## Directive
Give the listing again in full, exactly as written.
+++ Listed records
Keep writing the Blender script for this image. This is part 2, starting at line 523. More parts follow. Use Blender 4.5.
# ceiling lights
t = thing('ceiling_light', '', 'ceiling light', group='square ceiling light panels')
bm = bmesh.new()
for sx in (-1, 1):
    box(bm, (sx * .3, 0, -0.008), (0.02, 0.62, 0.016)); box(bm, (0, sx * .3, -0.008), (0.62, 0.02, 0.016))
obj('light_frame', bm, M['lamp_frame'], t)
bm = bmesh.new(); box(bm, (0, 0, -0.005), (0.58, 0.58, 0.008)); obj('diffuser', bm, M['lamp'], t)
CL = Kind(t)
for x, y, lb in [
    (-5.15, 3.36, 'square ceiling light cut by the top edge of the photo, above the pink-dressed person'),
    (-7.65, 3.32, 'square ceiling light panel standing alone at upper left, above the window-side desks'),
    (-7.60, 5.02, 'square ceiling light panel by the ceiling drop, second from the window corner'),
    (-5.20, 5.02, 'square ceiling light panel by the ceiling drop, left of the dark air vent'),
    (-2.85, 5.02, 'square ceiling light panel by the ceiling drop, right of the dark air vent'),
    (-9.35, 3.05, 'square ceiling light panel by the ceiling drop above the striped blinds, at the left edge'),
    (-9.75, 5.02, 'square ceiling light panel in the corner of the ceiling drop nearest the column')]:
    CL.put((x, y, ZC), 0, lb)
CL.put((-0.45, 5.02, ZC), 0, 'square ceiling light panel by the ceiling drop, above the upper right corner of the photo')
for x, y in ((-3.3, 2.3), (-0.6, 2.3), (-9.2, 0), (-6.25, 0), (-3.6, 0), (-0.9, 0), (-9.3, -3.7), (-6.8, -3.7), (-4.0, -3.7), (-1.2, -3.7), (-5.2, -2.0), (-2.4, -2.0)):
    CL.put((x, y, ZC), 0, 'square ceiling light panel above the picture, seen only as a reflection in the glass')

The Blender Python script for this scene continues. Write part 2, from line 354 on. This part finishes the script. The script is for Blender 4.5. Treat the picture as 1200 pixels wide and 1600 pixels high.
++++++
## Output below
Keep writing the Blender script for this image. This is part 2, starting at line 523. More parts follow. Use Blender 4.5.
# ceiling lights
t = thing('ceiling_light', '', 'ceiling light', group='square ceiling light panels')
bm = bmesh.new()
for sx in (-1, 1):
    box(bm, (sx * .3, 0, -0.008), (0.02, 0.62, 0.016)); box(bm, (0, sx * .3, -0.008), (0.62, 0.02, 0.016))
obj('light_frame', bm, M['lamp_frame'], t)
bm = bmesh.new(); box(bm, (0, 0, -0.005), (0.58, 0.58, 0.008)); obj('diffuser', bm, M['lamp'], t)
CL = Kind(t)
for x, y, lb in [
    (-5.15, 3.36, 'square ceiling light cut by the top edge of the photo, above the pink-dressed person'),
    (-7.65, 3.32, 'square ceiling light panel standing alone at upper left, above the window-side desks'),
    (-7.60, 5.02, 'square ceiling light panel by the ceiling drop, second from the window corner'),
    (-5.20, 5.02, 'square ceiling light panel by the ceiling drop, left of the dark air vent'),
    (-2.85, 5.02, 'square ceiling light panel by the ceiling drop, right of the dark air vent'),
    (-9.35, 3.05, 'square ceiling light panel by the ceiling drop above the striped blinds, at the left edge'),
    (-9.75, 5.02, 'square ceiling light panel in the corner of the ceiling drop nearest the column')]:
    CL.put((x, y, ZC), 0, lb)
CL.put((-0.45, 5.02, ZC), 0, 'square ceiling light panel by the ceiling drop, above the upper right corner of the photo')
for x, y in ((-3.3, 2.3), (-0.6, 2.3), (-9.2, 0), (-6.25, 0), (-3.6, 0), (-0.9, 0), (-9.3, -3.7), (-6.8, -3.7), (-4.0, -3.7), (-1.2, -3.7), (-5.2, -2.0), (-2.4, -2.0)):
    CL.put((x, y, ZC), 0, 'square ceiling light panel above the picture, seen only as a reflection in the glass')

The Blender Python script for this scene continues. Write part 2, from line 354 on. This part finishes the script. The script is for Blender 4.5. Treat the picture as 1200 pixels wide and 1600 pixels high.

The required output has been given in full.